Each entry has to be copied exactly, with nothing missed.

━━━━━ Rows

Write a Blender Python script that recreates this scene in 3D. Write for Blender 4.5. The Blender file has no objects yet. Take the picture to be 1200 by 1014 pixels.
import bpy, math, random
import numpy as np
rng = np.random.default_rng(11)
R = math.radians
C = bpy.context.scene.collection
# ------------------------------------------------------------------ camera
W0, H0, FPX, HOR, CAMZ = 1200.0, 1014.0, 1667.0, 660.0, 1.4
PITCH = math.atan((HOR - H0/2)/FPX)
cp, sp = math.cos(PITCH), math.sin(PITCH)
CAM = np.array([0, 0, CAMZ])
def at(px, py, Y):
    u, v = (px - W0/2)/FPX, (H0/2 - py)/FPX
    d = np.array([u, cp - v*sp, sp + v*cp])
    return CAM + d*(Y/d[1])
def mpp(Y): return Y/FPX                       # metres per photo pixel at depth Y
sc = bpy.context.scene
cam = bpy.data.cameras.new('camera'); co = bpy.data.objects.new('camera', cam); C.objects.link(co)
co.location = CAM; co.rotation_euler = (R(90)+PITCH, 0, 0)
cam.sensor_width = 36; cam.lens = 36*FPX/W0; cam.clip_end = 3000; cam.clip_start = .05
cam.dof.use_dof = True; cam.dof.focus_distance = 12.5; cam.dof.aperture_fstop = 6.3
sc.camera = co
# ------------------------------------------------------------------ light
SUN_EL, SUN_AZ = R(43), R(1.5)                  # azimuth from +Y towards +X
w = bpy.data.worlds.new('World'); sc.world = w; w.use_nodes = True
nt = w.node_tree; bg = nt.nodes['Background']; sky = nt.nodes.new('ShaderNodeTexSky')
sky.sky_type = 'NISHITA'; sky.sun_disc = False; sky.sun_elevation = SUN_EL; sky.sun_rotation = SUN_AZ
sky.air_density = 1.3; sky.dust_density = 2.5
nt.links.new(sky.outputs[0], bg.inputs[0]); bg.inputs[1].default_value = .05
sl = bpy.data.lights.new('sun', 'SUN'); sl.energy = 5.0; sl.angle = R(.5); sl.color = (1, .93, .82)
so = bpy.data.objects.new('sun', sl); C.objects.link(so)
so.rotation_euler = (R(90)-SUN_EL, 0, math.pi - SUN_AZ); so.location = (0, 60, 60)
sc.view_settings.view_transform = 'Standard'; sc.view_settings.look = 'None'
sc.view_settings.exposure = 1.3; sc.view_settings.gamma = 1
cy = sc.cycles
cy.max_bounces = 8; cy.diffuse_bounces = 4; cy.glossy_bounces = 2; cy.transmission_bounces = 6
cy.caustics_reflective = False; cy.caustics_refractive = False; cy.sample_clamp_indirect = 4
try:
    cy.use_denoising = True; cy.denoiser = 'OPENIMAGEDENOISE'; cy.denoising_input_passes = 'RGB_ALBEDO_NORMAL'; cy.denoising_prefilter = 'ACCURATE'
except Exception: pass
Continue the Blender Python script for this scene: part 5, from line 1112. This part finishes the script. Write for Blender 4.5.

━━━━━━━━━━

Reply:
Write a Blender Python script that recreates this scene in 3D. Write for Blender 4.5. The Blender file has no objects yet. Take the picture to be 1200 by 1014 pixels.
import bpy, math, random
import numpy as np
rng = np.random.default_rng(11)
R = math.radians
C = bpy.context.scene.collection
# ------------------------------------------------------------------ camera
W0, H0, FPX, HOR, CAMZ = 1200.0, 1014.0, 1667.0, 660.0, 1.4
PITCH = math.atan((HOR - H0/2)/FPX)
cp, sp = math.cos(PITCH), math.sin(PITCH)
CAM = np.array([0, 0, CAMZ])
def at(px, py, Y):
    u, v = (px - W0/2)/FPX, (H0/2 - py)/FPX
    d = np.array([u, cp - v*sp, sp + v*cp])
    return CAM + d*(Y/d[1])
def mpp(Y): return Y/FPX                       # metres per photo pixel at depth Y
sc = bpy.context.scene
cam = bpy.data.cameras.new('camera'); co = bpy.data.objects.new('camera', cam); C.objects.link(co)
co.location = CAM; co.rotation_euler = (R(90)+PITCH, 0, 0)
cam.sensor_width = 36; cam.lens = 36*FPX/W0; cam.clip_end = 3000; cam.clip_start = .05
cam.dof.use_dof = True; cam.dof.focus_distance = 12.5; cam.dof.aperture_fstop = 6.3
sc.camera = co
# ------------------------------------------------------------------ light
SUN_EL, SUN_AZ = R(43), R(1.5)                  # azimuth from +Y towards +X
w = bpy.data.worlds.new('World'); sc.world = w; w.use_nodes = True
nt = w.node_tree; bg = nt.nodes['Background']; sky = nt.nodes.new('ShaderNodeTexSky')
sky.sky_type = 'NISHITA'; sky.sun_disc = False; sky.sun_elevation = SUN_EL; sky.sun_rotation = SUN_AZ
sky.air_density = 1.3; sky.dust_density = 2.5
nt.links.new(sky.outputs[0], bg.inputs[0]); bg.inputs[1].default_value = .05
sl = bpy.data.lights.new('sun', 'SUN'); sl.energy = 5.0; sl.angle = R(.5); sl.color = (1, .93, .82)
so = bpy.data.objects.new('sun', sl); C.objects.link(so)
so.rotation_euler = (R(90)-SUN_EL, 0, math.pi - SUN_AZ); so.location = (0, 60, 60)
sc.view_settings.view_transform = 'Standard'; sc.view_settings.look = 'None'
sc.view_settings.exposure = 1.3; sc.view_settings.gamma = 1
cy = sc.cycles
cy.max_bounces = 8; cy.diffuse_bounces = 4; cy.glossy_bounces = 2; cy.transmission_bounces = 6
cy.caustics_reflective = False; cy.caustics_refractive = False; cy.sample_clamp_indirect = 4
try:
    cy.use_denoising = True; cy.denoiser = 'OPENIMAGEDENOISE'; cy.denoising_input_passes = 'RGB_ALBEDO_NORMAL'; cy.denoising_prefilter = 'ACCURATE'
except Exception: pass
Continue the Blender Python script for this scene: part 5, from line 1112. This part finishes the script. Write for Blender 4.5.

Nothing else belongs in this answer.